The Iron Lady is as much about the making of a politician, the sculpting of a prolific and charismatic female leader as Prime Minister of Britain that Margaret Thatcher was during the tumultuous 1980s, as a testament to an aging woman who cannot deal with approaching senility and the fact that her once great career is drawing to a gradual close. Meryl Streep, helped with superb make-up by the Oscar winning team of J. Roy Helland and Mark Coulier portrays all the nuances  and strength of a unrelentingly headstrong politician, along with all the subtle  insecurities of breaking all the initial conventions of being the first female leader of Parliament in the cut-throat male dominated world of British politics while sacrificing her family life and domestic duties to achieve her political ambitions.

Whilst The Iron Lady does not sequentially follow Thatcher’s political career in the 1980s, it is portrayed through a series of perfectly crafted flashbacks showing the flashpoints in Margaret Thatcher’s political career from the IRA bombing of the Grand Hotel in Brighton at the 1984 Conservative Party conference to the Falklands War and also the eventual ousting of Thatcher as leader by her own party at the height of Britain’s participation in ending the Cold War.
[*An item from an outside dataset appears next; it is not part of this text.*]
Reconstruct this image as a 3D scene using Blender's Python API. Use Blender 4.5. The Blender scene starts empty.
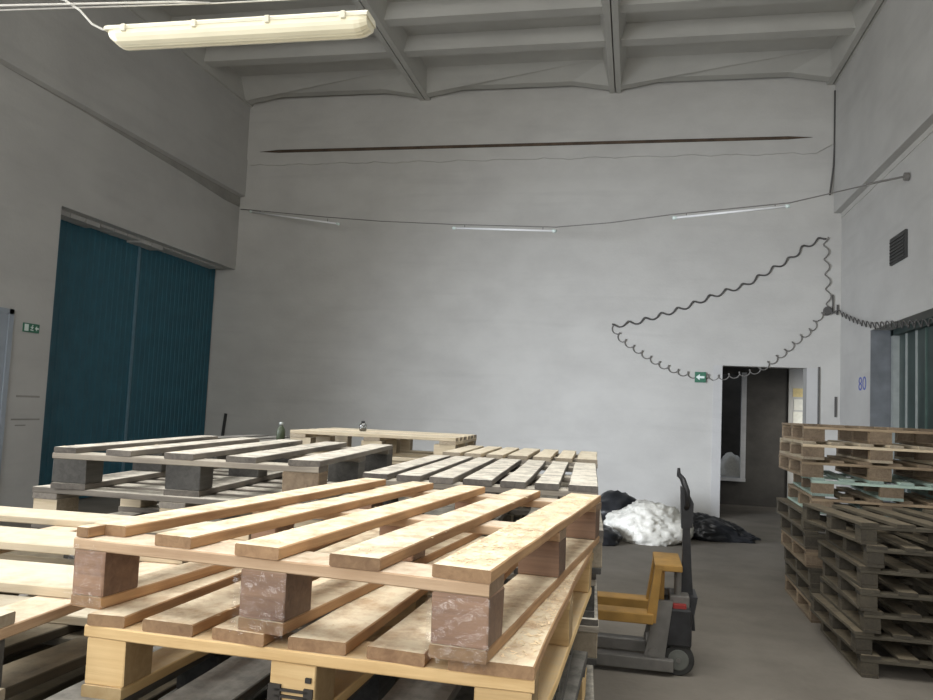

Phyllida Law, director of Mamma Mia, shows a slightly parodic view of Margaret Thatcher beautifully portrayed by Streep as well as thematically points to the personal dilemma of all great leaders, that of having made your mark on history and now having to deal with the greatest challenge of all, old age and dealing with one’s own mortality.

Unlike Stephen Frears superbly directed film The Queen which also dealt with a living icon, the British Monarch an Oscar winning performance by Helen Mirren, focusing on a specific period of British history, the death of Lady Diana; The Iron Lady is more fluid in its narrative, depicting Baroness Thatcher in the 21st century reminiscing about her prominent political career three decades earlier, in which as Prime Minister she was never one to compromise. Whilst The Iron Lady as a film is not superb and flawed in narrative and direction, it is Meryl Streep’s unbelievably brilliant portrayal which makes up for any cinematic defects.